**Data excerpt:**
<<<<
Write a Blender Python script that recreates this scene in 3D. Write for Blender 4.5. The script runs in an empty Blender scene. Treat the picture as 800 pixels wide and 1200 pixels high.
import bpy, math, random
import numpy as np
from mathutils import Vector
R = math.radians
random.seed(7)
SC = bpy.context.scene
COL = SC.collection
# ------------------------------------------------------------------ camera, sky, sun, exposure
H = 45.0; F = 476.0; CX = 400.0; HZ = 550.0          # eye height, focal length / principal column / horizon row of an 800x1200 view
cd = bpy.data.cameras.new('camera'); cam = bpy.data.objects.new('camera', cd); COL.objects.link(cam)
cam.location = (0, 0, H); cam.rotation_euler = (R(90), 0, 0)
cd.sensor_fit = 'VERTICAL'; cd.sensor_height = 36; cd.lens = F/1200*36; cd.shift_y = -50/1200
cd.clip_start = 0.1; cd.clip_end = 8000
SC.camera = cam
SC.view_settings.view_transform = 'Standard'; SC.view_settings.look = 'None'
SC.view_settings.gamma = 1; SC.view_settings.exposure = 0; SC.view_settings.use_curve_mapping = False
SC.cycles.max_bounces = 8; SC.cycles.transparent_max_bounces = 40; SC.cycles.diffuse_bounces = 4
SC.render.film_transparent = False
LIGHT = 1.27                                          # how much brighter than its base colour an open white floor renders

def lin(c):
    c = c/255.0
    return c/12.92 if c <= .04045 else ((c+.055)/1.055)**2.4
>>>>
Retype the listing above in full, with no alterations.

**Solution to the problem:**
Write a Blender Python script that recreates this scene in 3D. Write for Blender 4.5. The script runs in an empty Blender scene. Treat the picture as 800 pixels wide and 1200 pixels high.
import bpy, math, random
import numpy as np
from mathutils import Vector
R = math.radians
random.seed(7)
SC = bpy.context.scene
COL = SC.collection
# ------------------------------------------------------------------ camera, sky, sun, exposure
H = 45.0; F = 476.0; CX = 400.0; HZ = 550.0          # eye height, focal length / principal column / horizon row of an 800x1200 view
cd = bpy.data.cameras.new('camera'); cam = bpy.data.objects.new('camera', cd); COL.objects.link(cam)
cam.location = (0, 0, H); cam.rotation_euler = (R(90), 0, 0)
cd.sensor_fit = 'VERTICAL'; cd.sensor_height = 36; cd.lens = F/1200*36; cd.shift_y = -50/1200
cd.clip_start = 0.1; cd.clip_end = 8000
SC.camera = cam
SC.view_settings.view_transform = 'Standard'; SC.view_settings.look = 'None'
SC.view_settings.gamma = 1; SC.view_settings.exposure = 0; SC.view_settings.use_curve_mapping = False
SC.cycles.max_bounces = 8; SC.cycles.transparent_max_bounces = 40; SC.cycles.diffuse_bounces = 4
SC.render.film_transparent = False
LIGHT = 1.27                                          # how much brighter than its base colour an open white floor renders

def lin(c):
    c = c/255.0
    return c/12.92 if c <= .04045 else ((c+.055)/1.055)**2.4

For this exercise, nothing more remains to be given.